Bildiğiniz gibi bir referandum dönemi geçirdik. Referandum sürecinde iktidar, “güçlü Türkiye”, “çift başlılık olmasın” ve “Avrupa’nın Erdoğan karşıtlığı” gibi söylemler üzerinden kampanyalar yürüttü. Havuz medyası Üçüncü Dünya Savaşına girildiği analizleri yaptı. Erdoğan her kürsüye çıktığında Avrupa’ya Amerika’ya ahkâmlar kesti. “İdam, idam, idam” dedi, süreci idare etti.
Kapitalist düzenin dayattığı savaşları Erdoğan karşıtlığı üzerinden ve “Türkiye’nin üzerinde oynanan büyük oyunlar” çerçevesinde anlattı. Bu yüzden referandumda seçmenlerin evet demeleri gerektiğini anlattı, evet demeyenlerin ise terör örgütleriyle aynı safta olduğunu söyledi.
Nihayetinde referandum da geldi geçti. Peki, bir ay sonra onların ve biz işçilerin gündemi ne oldu? Kıdem tazminatı ve emeklilik yaşı oldu. Şimdi bize ne diyorlar? “Devlet güvencesi, işçinin hakkını patronların kasasında bırakamayız, işçi bir gün dahi çalışsa kıdem tazminatını alacak.”
İşin acı yanı bizi bu kadar basit şekilde kandıracaklarını düşünmüşler. Kanmayanların çok bir şey yapamayacağını hesap etmişler. Daha zor koşullarla karşılaştıklarında bu yaptıklarımızı unuturlar demişler. Birçok işçinin birbirine bakıp “kimse buna izin vermez, sendikalar izin vermez” demesinden dolayı işçilerde bir gevşeklik görmüşler.
Ama bizim bu haklarımızı da hiç yoktan kazandığımızı, söke söke aldığımızı unutmuşlar.

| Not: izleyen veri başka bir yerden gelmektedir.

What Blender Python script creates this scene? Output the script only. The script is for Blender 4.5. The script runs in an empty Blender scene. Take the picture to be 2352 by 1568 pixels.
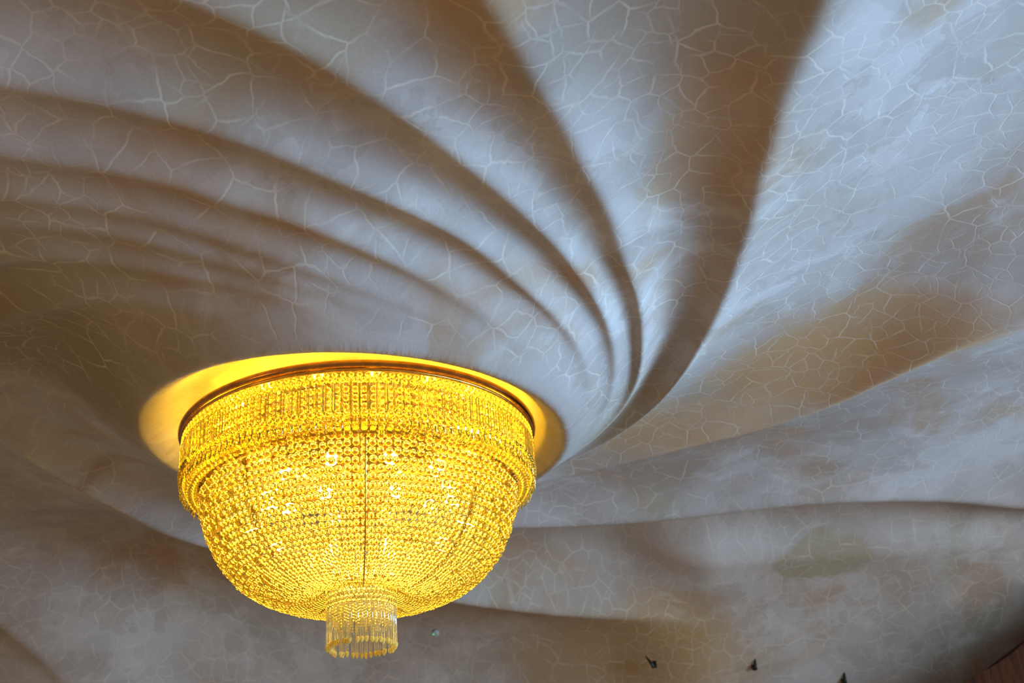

Ne diyorsunuz? Biz bunların sandıkları gibi mi olacağız? Söyledikleri her yalana kanacak mıyız? İnanacak mıyız bir gün bile çalışınca tazminatımızı alacağımıza?
Hatırlayalım. Daha dün söz vermişlerdi taşeron işçiliği kaldıracaklarına, ama kaldırmadılar, yaygınlaştırdılar! İşsizlik fonu için söyledikleri yalanları şimdi yaşadığımız için daha iyi biliyoruz. Asgari ücret zammı hakkında söylediklerini de henüz unutmadık.
1977’de Taksim’de bizi katlettiler biliyoruz, Soma’da hem katlettiler hem tekmelediler, Artvin’de terörist ilan ettiler, patronların istekleri üzerine onlarca polisi üzerimize gönderdiler, grevleri yasakladılar, türlü bahanelerle 1 Mayıs alanlarını yasakladılar. Yani bunların bir yalanı bitiyor, diğeri başlıyor. Biri susuyor, diğeri konuşuyor. Artık bunların yalanlarına, masallarına, medyalarına, yasalarına ve devlet güvencelerine kanmayalım!